CP (Commercial Paper): At times corporates happen to be out of funds and borrow funds from other corporates. In this case, the commercial bank acts as a broker between the two corporates.

The bank issues a CP for the corporate that has money and the corporate gives money to the bank. The bank now sends the same money to the needy corporates and charges commission for their service.

When the government borrows money

In this case, the government borrows money from RBI.

  1. WMA (Way and mean advances)- Period lasts up to 90 days.
  2. T-bill (Treasure Bill)- maturity- 91/182/364 days.
  3. CMB (Cash Management Bill)- Period less than 91 days.

 

Instruments in capital market

1. Bonds

The capital market has bonds as an instrument to trade. The companies use bonds to raise the funds and grow more.

You can get them as an investor be a part of the capital market. The government also issues bonds to raise funds for their projects.

You can easily invest in bonds via Mutual funds. The company can raise funds through the money market but prefer the capital market because they get cheaper rates compared to banks and institutions.

2. Stocks

People do like the stock market because of its higher returns. You can invest in stocks through various mobile apps, web applications.

In the stock market, you have an option, to trade-in, which means you can buy and sell the stocks frequently therefore many speculators take part in it.

Related;

 

In the age of technology, mobile applications make this easier for the person doing investing. You can choose an app for yourself wisely.

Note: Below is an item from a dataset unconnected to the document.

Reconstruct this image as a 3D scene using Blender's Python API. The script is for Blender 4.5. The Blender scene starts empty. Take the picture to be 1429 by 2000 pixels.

Don’t forget to check the charges and services while starting investing.

Final Thoughts

So, you have a brief idea about all the concepts and working of the money market and the capital market. We cannot do much in the money market, but still, we need to know about it. The capital market is our ground and has gained lots of individuals these days.

We hope you got all the necessary information that you were fetching and have a healthy and successful financial life in this field.